DeMint’s voting record last year was 90 percent — tied for
24th-worst in the 435-member House, Cranford said.
“I would like to describe that as appalling,” said Tenenbaum
spokeswoman Kay Packett.
DeMint campaign manager Terry Sullivan said Tenenbaum is throwing
stones from glass houses.
“While she stands by her national Democrat friends’ attacks of
Jim DeMint’s attendance, she was at her job even less often,” he
said in a statement. “True hypocrisy.”
Some critics also say Tenenbaum brought unnecessary fire on the
schools when she decided not to resign while running for the
Senate.
“The children deserve a full-time superintendent,” said Greg
Killian, a former state school board member from Myrtle Beach. “It’s
definitely a full-time job.”
Criticism has been heaped on the schools, partly to attack
Tenenbaum’s leadership, but Tenenbaum said she made the right
decision.
“There wasn’t any reason to resign,” she said. “The president of
the United States is running for president the same time he’s
running the country. There’s no precedent for it.”
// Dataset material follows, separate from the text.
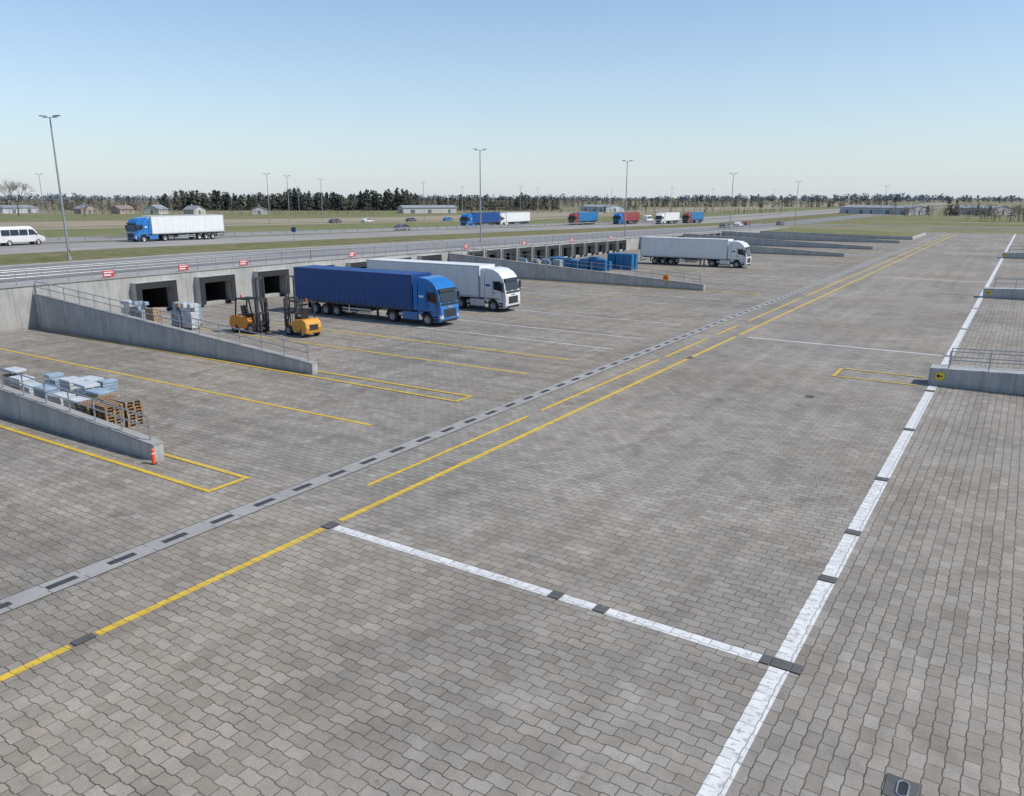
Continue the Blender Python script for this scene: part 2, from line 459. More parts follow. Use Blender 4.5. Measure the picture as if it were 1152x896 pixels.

That’s not exactly true. Some candidates do resign. Bob Dole, a
Kansas Republican, quit the U.S. Senate to run for president.
Francis Marion University political scientist Neal Thigpen, a
Republican, said voters generally don’t pay much attention when
candidates criticize their opponents’ attendance.
“It’s sort of a peripheral issue,” he said. And in this case,
where both candidates have a claim, “It’s a wash.”